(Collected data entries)

[start]

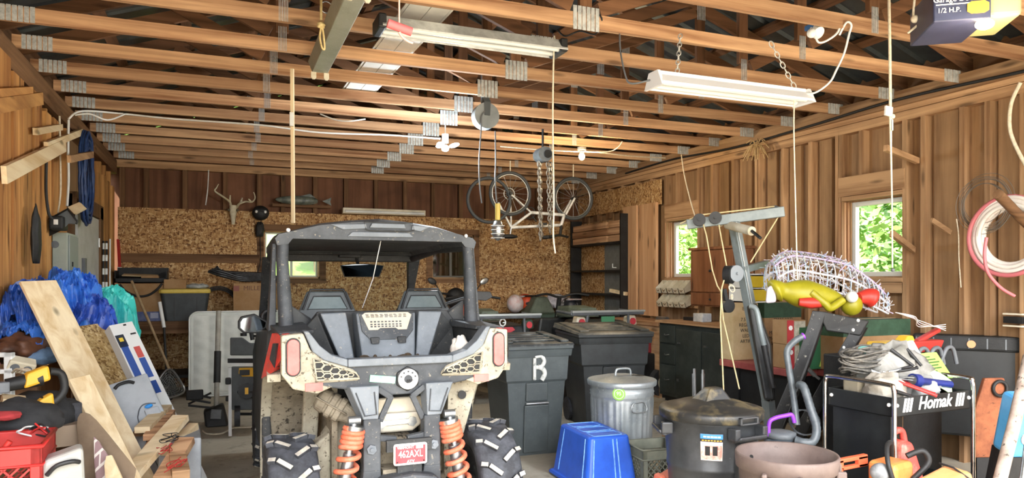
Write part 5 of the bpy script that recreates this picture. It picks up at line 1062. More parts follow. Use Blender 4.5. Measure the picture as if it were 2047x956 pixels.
for k in range(760):
    i=rnd.randrange(len(ctr)-1); a=rad(rnd.uniform(-35,215)); q=ringp(i,a); r_=V((rnd.uniform(-1,1),rnd.uniform(-1,1),rnd.uniform(-1,1)))*rnd.uniform(.015,.06)
    (m,m,m,m,m,m,m2,m3,m)[k%9].tube([q,q+r_],.003 if k%2 else .005,4)
m.build('wire_frame',WW,t,world=True); m2.build('lilac_light_string',LIL,t,world=True); m3.build('blue_light_string',PBL,t,world=True)
t=thing('lawn_figure','yellow green and red plastic figure lying on its side inside the wire decoration','lawn figure',cam(1650,628,5.75)); YG=pm('yellow_green_plastic','b0a726',.45,col2='98921c',sc=4); LR=pm('lawn_red','cf3b30',.45)
def LF(n,fn,mat,**k): m=MB(); fn(m); return m.build(n,mat,t,world=True,**k)
z=5.7
LF('body',lambda m:m.tube(bez([cam(1545,585,z),cam(1556,580,z),cam(1575,583,z),cam(1605,588,z),cam(1640,592,z),cam(1670,598,z),cam(1685,602,z)],5),[q*1.3 for q in [.05,.06,.07,.075,.07,.06,.055,.05,.05,.055,.06,.068,.075,.08,.085,.088,.088,.085,.08,.075,.07,.065,.06,.055,.05,.045,.04,.035,.03,.02,.01]],16),YG)
LF('sash',lambda m:m.tube([cam(1597,604,z-.10),cam(1620,606,z-.115),cam(1645,607,z-.10)],[.03,.045,.03],10),LR)
LF('arm',lambda m:m.tube(bez([cam(1622,585,z-.10),cam(1650,608,z-.13),cam(1660,616,z-.12),cam(1685,600,z-.09)],5),[.03]*16,10),YG)
LF('head',lambda m:m.sph(cam(1702,610,z-.02),(.085,.08,.085),20,14),YG); LF('hat',lambda m:m.tube(bez([cam(1716,596,z-.03),cam(1735,594,z),cam(1752,600,z)],5),[.04,.045,.05,.056,.062,.07,.076,.078,.075,.06,.035],14),LR)
LF('pompom',lambda m:m.sph(cam(1703,594,z-.12),.045,16,10),WHITE); LF('foot',lambda m:m.hull([cam(1533,575,z-.05),cam(1550,566,z-.05),cam(1552,605,z-.05),cam(1530,607,z-.05)],[cam(1533,575,z+.05),cam(1550,566,z+.05),cam(1552,605,z+.05),cam(1530,607,z+.05)]),pm('pale_lilac_cloth','d5cfdd',.7),bev=.02)
# red and yellow toy on the heap behind the cart
p=cam(1810,690,5.15); t=thing('toy_sled','red and yellow plastic toy lying behind the cart','toy',(p.x,p.y,p.z-.09)); TY_=pm('toy_yellow','e8bb3a',.45); TR_=pm('toy_red','bb3a34',.45)
MB().hull([(-.30,-.06,.05),(.0,-.06,.03),(.0,.08,.03),(-.30,.08,.05)],[(-.28,-.07,.12),(.0,-.07,.12),(.0,.09,.12),(-.28,.09,.12)]).build('nose',TY_,t,bev=.012)
MB().hull([(.0,-.06,.03),(.30,-.05,.05),(.30,.07,.05),(.0,.08,.03)],[(.0,-.07,.12),(.34,-.05,.12),(.34,.07,.12),(.0,.09,.12)]).build('hull',TR_,t,bev=.012)
MB().tube([(-.46,0,.06),(-.30,0,.07)],.016,10).build('handle',TR_,t); MB().tube([(-.30,0,.07),(-.16,0,.08)],.014,10).build('shaft',TY_,t); MB().box((.22,-.0,.15),(.24,.05,.03),(0,-.35,0)).build('paddle',TR_,t,bev=.01); MB().hull([(-.06,-.05,.12),(.04,-.05,.12),(.04,.05,.12),(-.06,.05,.12)],[(-.02,-.04,.16),(.03,-.04,.16),(.03,.04,.16),(-.02,.04,.16)]).build('seat',TY_,t,bev=.01)
t=thing('heap_crate','grey plastic rack of odds and ends behind the cart','rack',(p.x-.1,p.y+.0,0)); m=MB(); m.bx(-.45,.45,-.02,.22,0,p.z-.06); m.build('rack_body',DBLACK,t,bev=.01)
for k in range(6): MB().tube(bez([(-.4+.13*k,-.16,p.z-.12),(-.36+.13*k,-.17,p.z-.02),(-.28+.13*k,-.16,p.z-.02),(-.24+.13*k,-.16,p.z-.13)],4),.014,8).build('hook',GREYP,t)
# tailgate/toolbox at the right edge
p=cam(1965,800,5.6); t=thing('truck_tailgate','black truck tailgate with small orange marker lights against the right wall','tailgate',(p.x+.1,p.y,0),(0,0,-.9))
MB().bx(-.54,.5,-.06,.06,.25,1.02).build('tailgate_panel',BLK,t,bev=.02); MB().bx(-.54,.5,-.09,.09,.93,1.05).build('top_rail',DBLACK,t,bev=.02)
for x in(-.42,-.14): MB().cyl((x,-.095,.985),(x,-.10,.985),.03,n=16).build('marker_light',pm('amber_lens','e79a6a',.4) if 'amber_lens' not in bpy.data.materials else bpy.data.materials['amber_lens'],t)
for k in range(8): MB().bx(-.52+.12*k,-.51+.12*k,-.094,-.088,.95,1.03).build('rail_slot',GREYP,t)
for x in(-.45,.4): MB().bx(x-.05,x+.05,-.05,.05,0,.25).build('stand_foot',DBLACK,t)
p=cam(2008,820,4.9); t=thing('rusty_blade','rusty orange steel plate behind the chrome post of the cart','steel plate',(p.x,p.y,0),(0,0,-.3)); RST=pm('rust_orange','9a5d3c',.8,col2='764129',sc=8,col3='4f2a18',sc3=30,lo3=.62,hi3=.72)
m=MB(); m.prism([(-.22,.28),(.20,.28),(.20,.66),(.05,.62),(.0,.82),(-.14,.82),(-.22,.58)],(0,0,0),EX,EZ,(0,.03,0)); m.build('plate',RST,t,bev=.006); MB().torus((-.04,-.01,.75),.05,.012,Euler((pi/2,0,0)).to_matrix(),20,8).build('handle_loop',DBLACK,t); MB().bx(-.2,.18,0,.05,0,.28).build('plate_foot',DBLACK,t)
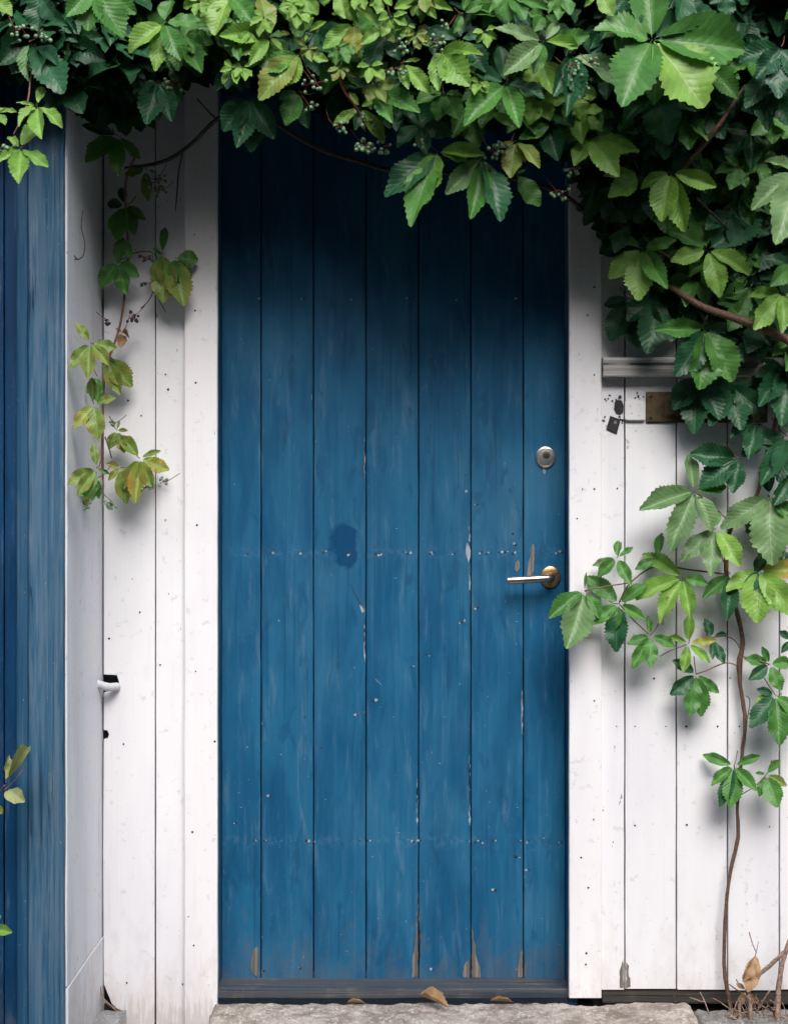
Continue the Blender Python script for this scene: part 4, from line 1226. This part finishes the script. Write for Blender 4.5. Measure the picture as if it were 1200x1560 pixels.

[end]

EXERCISE AIM
Reproduce the listing above exactly, excluding all pictures.

CORRECT OUTPUT
Write part 5 of the bpy script that recreates this picture. It picks up at line 1062. More parts follow. Use Blender 4.5. Measure the picture as if it were 2047x956 pixels.
for k in range(760):
    i=rnd.randrange(len(ctr)-1); a=rad(rnd.uniform(-35,215)); q=ringp(i,a); r_=V((rnd.uniform(-1,1),rnd.uniform(-1,1),rnd.uniform(-1,1)))*rnd.uniform(.015,.06)
    (m,m,m,m,m,m,m2,m3,m)[k%9].tube([q,q+r_],.003 if k%2 else .005,4)
m.build('wire_frame',WW,t,world=True); m2.build('lilac_light_string',LIL,t,world=True); m3.build('blue_light_string',PBL,t,world=True)
t=thing('lawn_figure','yellow green and red plastic figure lying on its side inside the wire decoration','lawn figure',cam(1650,628,5.75)); YG=pm('yellow_green_plastic','b0a726',.45,col2='98921c',sc=4); LR=pm('lawn_red','cf3b30',.45)
def LF(n,fn,mat,**k): m=MB(); fn(m); return m.build(n,mat,t,world=True,**k)
z=5.7
LF('body',lambda m:m.tube(bez([cam(1545,585,z),cam(1556,580,z),cam(1575,583,z),cam(1605,588,z),cam(1640,592,z),cam(1670,598,z),cam(1685,602,z)],5),[q*1.3 for q in [.05,.06,.07,.075,.07,.06,.055,.05,.05,.055,.06,.068,.075,.08,.085,.088,.088,.085,.08,.075,.07,.065,.06,.055,.05,.045,.04,.035,.03,.02,.01]],16),YG)
LF('sash',lambda m:m.tube([cam(1597,604,z-.10),cam(1620,606,z-.115),cam(1645,607,z-.10)],[.03,.045,.03],10),LR)
LF('arm',lambda m:m.tube(bez([cam(1622,585,z-.10),cam(1650,608,z-.13),cam(1660,616,z-.12),cam(1685,600,z-.09)],5),[.03]*16,10),YG)
LF('head',lambda m:m.sph(cam(1702,610,z-.02),(.085,.08,.085),20,14),YG); LF('hat',lambda m:m.tube(bez([cam(1716,596,z-.03),cam(1735,594,z),cam(1752,600,z)],5),[.04,.045,.05,.056,.062,.07,.076,.078,.075,.06,.035],14),LR)
LF('pompom',lambda m:m.sph(cam(1703,594,z-.12),.045,16,10),WHITE); LF('foot',lambda m:m.hull([cam(1533,575,z-.05),cam(1550,566,z-.05),cam(1552,605,z-.05),cam(1530,607,z-.05)],[cam(1533,575,z+.05),cam(1550,566,z+.05),cam(1552,605,z+.05),cam(1530,607,z+.05)]),pm('pale_lilac_cloth','d5cfdd',.7),bev=.02)
# red and yellow toy on the heap behind the cart
p=cam(1810,690,5.15); t=thing('toy_sled','red and yellow plastic toy lying behind the cart','toy',(p.x,p.y,p.z-.09)); TY_=pm('toy_yellow','e8bb3a',.45); TR_=pm('toy_red','bb3a34',.45)
MB().hull([(-.30,-.06,.05),(.0,-.06,.03),(.0,.08,.03),(-.30,.08,.05)],[(-.28,-.07,.12),(.0,-.07,.12),(.0,.09,.12),(-.28,.09,.12)]).build('nose',TY_,t,bev=.012)
MB().hull([(.0,-.06,.03),(.30,-.05,.05),(.30,.07,.05),(.0,.08,.03)],[(.0,-.07,.12),(.34,-.05,.12),(.34,.07,.12),(.0,.09,.12)]).build('hull',TR_,t,bev=.012)
MB().tube([(-.46,0,.06),(-.30,0,.07)],.016,10).build('handle',TR_,t); MB().tube([(-.30,0,.07),(-.16,0,.08)],.014,10).build('shaft',TY_,t); MB().box((.22,-.0,.15),(.24,.05,.03),(0,-.35,0)).build('paddle',TR_,t,bev=.01); MB().hull([(-.06,-.05,.12),(.04,-.05,.12),(.04,.05,.12),(-.06,.05,.12)],[(-.02,-.04,.16),(.03,-.04,.16),(.03,.04,.16),(-.02,.04,.16)]).build('seat',TY_,t,bev=.01)
t=thing('heap_crate','grey plastic rack of odds and ends behind the cart','rack',(p.x-.1,p.y+.0,0)); m=MB(); m.bx(-.45,.45,-.02,.22,0,p.z-.06); m.build('rack_body',DBLACK,t,bev=.01)
for k in range(6): MB().tube(bez([(-.4+.13*k,-.16,p.z-.12),(-.36+.13*k,-.17,p.z-.02),(-.28+.13*k,-.16,p.z-.02),(-.24+.13*k,-.16,p.z-.13)],4),.014,8).build('hook',GREYP,t)
# tailgate/toolbox at the right edge
p=cam(1965,800,5.6); t=thing('truck_tailgate','black truck tailgate with small orange marker lights against the right wall','tailgate',(p.x+.1,p.y,0),(0,0,-.9))
MB().bx(-.54,.5,-.06,.06,.25,1.02).build('tailgate_panel',BLK,t,bev=.02); MB().bx(-.54,.5,-.09,.09,.93,1.05).build('top_rail',DBLACK,t,bev=.02)
for x in(-.42,-.14): MB().cyl((x,-.095,.985),(x,-.10,.985),.03,n=16).build('marker_light',pm('amber_lens','e79a6a',.4) if 'amber_lens' not in bpy.data.materials else bpy.data.materials['amber_lens'],t)
for k in range(8): MB().bx(-.52+.12*k,-.51+.12*k,-.094,-.088,.95,1.03).build('rail_slot',GREYP,t)
for x in(-.45,.4): MB().bx(x-.05,x+.05,-.05,.05,0,.25).build('stand_foot',DBLACK,t)
p=cam(2008,820,4.9); t=thing('rusty_blade','rusty orange steel plate behind the chrome post of the cart','steel plate',(p.x,p.y,0),(0,0,-.3)); RST=pm('rust_orange','9a5d3c',.8,col2='764129',sc=8,col3='4f2a18',sc3=30,lo3=.62,hi3=.72)
m=MB(); m.prism([(-.22,.28),(.20,.28),(.20,.66),(.05,.62),(.0,.82),(-.14,.82),(-.22,.58)],(0,0,0),EX,EZ,(0,.03,0)); m.build('plate',RST,t,bev=.006); MB().torus((-.04,-.01,.75),.05,.012,Euler((pi/2,0,0)).to_matrix(),20,8).build('handle_loop',DBLACK,t); MB().bx(-.2,.18,0,.05,0,.28).build('plate_foot',DBLACK,t)
Continue the Blender Python script for this scene: part 4, from line 1226. This part finishes the script. Write for Blender 4.5. Measure the picture as if it were 1200x1560 pixels.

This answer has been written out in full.